The procedure of enrolling into green channel is finalised after the taxpayer agrees to the specified terms and conditions, and the commissioner’s approval of the application.

The green channel reduces clearance limits and speeds up processing, resulting in ease of conducting business and speedy refund processing for green channel claims.

Key Takeaways

Exporters and importers who are interested in broadening their markets internationally must be familiar with cross-border payments. Keeping up with the latest advancements can provide your consumers with the greatest possible payment experience and encourage repeat business. International payment procedures can be tricky, therefore it’s worth collaborating with an experienced PSP who will assist you in overcoming any obstacles. As the global economy grows more interconnected, there is a growing demand for rapid, efficient, and accessible payments on a worldwide scale.

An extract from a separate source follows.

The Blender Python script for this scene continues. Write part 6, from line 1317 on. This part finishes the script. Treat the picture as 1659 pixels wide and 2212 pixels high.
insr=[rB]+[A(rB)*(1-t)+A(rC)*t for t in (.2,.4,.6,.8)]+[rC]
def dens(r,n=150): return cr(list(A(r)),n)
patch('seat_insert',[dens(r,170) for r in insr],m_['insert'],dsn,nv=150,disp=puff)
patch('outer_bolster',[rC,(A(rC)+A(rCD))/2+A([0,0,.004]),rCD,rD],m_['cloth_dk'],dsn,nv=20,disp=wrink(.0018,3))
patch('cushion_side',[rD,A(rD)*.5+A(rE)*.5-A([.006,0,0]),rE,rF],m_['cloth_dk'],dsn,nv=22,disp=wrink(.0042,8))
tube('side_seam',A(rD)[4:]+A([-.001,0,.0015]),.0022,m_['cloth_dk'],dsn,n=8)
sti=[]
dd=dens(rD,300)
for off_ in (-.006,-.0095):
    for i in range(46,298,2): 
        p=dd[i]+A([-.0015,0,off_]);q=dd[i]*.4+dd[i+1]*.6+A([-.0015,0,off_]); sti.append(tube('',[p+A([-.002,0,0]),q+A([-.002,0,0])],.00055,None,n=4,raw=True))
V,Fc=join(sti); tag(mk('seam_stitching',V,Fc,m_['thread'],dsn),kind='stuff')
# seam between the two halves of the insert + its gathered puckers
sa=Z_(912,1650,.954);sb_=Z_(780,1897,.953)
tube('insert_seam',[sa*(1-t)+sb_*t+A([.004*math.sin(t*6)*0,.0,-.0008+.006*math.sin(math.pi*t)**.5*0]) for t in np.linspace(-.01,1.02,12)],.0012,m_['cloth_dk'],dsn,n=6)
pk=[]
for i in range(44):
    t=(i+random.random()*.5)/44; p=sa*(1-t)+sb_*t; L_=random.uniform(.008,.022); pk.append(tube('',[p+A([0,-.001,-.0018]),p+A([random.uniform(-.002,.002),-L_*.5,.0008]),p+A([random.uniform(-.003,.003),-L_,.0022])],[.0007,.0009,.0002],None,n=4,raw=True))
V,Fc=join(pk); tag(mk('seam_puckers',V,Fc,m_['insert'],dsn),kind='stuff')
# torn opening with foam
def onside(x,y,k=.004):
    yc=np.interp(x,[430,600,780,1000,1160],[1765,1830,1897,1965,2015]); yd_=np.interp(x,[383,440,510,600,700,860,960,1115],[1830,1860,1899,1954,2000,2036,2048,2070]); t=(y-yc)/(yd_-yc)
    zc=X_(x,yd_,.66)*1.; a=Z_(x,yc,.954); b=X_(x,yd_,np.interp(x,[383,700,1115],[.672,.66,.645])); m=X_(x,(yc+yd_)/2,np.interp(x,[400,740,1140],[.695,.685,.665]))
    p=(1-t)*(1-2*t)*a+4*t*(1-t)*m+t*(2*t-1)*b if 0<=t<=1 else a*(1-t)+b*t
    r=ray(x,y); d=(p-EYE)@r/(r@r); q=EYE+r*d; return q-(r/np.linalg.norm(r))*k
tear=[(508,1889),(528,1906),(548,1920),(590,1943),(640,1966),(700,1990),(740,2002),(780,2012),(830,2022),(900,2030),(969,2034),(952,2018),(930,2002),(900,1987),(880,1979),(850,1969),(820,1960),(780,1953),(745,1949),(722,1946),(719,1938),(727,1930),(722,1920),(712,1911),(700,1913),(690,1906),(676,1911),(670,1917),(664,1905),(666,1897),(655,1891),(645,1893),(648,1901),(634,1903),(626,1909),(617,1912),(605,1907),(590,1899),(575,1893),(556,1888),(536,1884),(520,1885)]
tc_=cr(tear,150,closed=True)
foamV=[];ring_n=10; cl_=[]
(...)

Cross-border transactions are increasing for businesses as well as consumers with developments in eCommerce, migration, and global trade, from people sending money to their family members residing in their native countries to the growing online marketplaces. Many projects are currently underway in collaboration with central banks, international organisations, and the corporate sector, all of which are improvising to solve chronic hurdles and gaps. However, the most enduring obstacles in cross-border payments will be compliance with anti-money laundering and anti-terrorism funding regulations.